Rappelons que le gouvernement a adopté en 2019 une loi lui permettant d’interdire les équipements Huawei dans les réseaux mobiles. Une loi qui vise surtout SFR et Bouygues Telecom, qui utilisent le constructeur chinois sur 52% et 47,5% de leur réseau respectivement, selon les chiffres communiqués par la Fédération française des télécoms. Pour sa part, Orange utilisait Huawei uniquement à la Réunion et Mayotte, et à l’international (Espagne, Afrique…).

En pratique, le gouvernement a décidé d’interdire les équipements Huawei au cas par cas, plutôt dans les villes, tandis qu’il continue à les autoriser dans les campagnes.

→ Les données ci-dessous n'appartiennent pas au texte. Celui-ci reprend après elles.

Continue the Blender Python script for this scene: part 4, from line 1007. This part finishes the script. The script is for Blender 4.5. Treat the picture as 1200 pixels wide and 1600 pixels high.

Concrètement, cette interdiction oblige l’opérateur à démonter ses équipements chinois pour en installer de nouveaux. Une opération qui coûte environ 100.000 euros par antenne. SFR a indiqué lors d’une procédure que 8.000 antennes étaient concernées, soit un coût de 800 millions d’euros. Toutefois, SFR pourra déplacer à la campagne les antennes démontées en ville. Et de toute façon, SFR aurait dû mettre au rebut les antennes plus anciennes pour entretenir le réseau. Au final, le nombre d’antennes à remplacer effectivement sera donc très inférieur. Plus modestement, le réseau d’Orange à la Réunion comprend 430 antennes, soit un coût de 43 millions d’euros. L'opérateur historique a décidé de déployer à la place un réseau Nokia, qu’il utilise déjà en métropole.

Pour mémoire, la Réunion compte quatre opérateurs mobiles: Orange, SFR (via sa filiale SRR), Telco Oi (filiale de Free et du groupe Hiridjee), et Zeop Mobil (groupe Océinde de la famille Goulamaly). En 2020, SRR a réalisé un bénéfice de 29,5 millions d’euros sur un chiffre d’affaires de 191 millions.

Contactés, l’Agence nationale de la sécurité des systèmes d'information (ANSSI, qui accorde les autorisations) n’a pas répondu, et Orange s’est refusé à tout commentaire. En septembre 2020, la patronne d’Orange France Fabienne Dulac avait déploré l’interdiction de Huawei pour son réseau de la Réunion: “cela nous paraît excessif car nous avons une longue histoire avec Huawei à la Réunion et à Mayotte, et il nous faudra donc remplacer tous nos équipements sur ces territoires”, avait-elle déclaré lors d'un point-presse.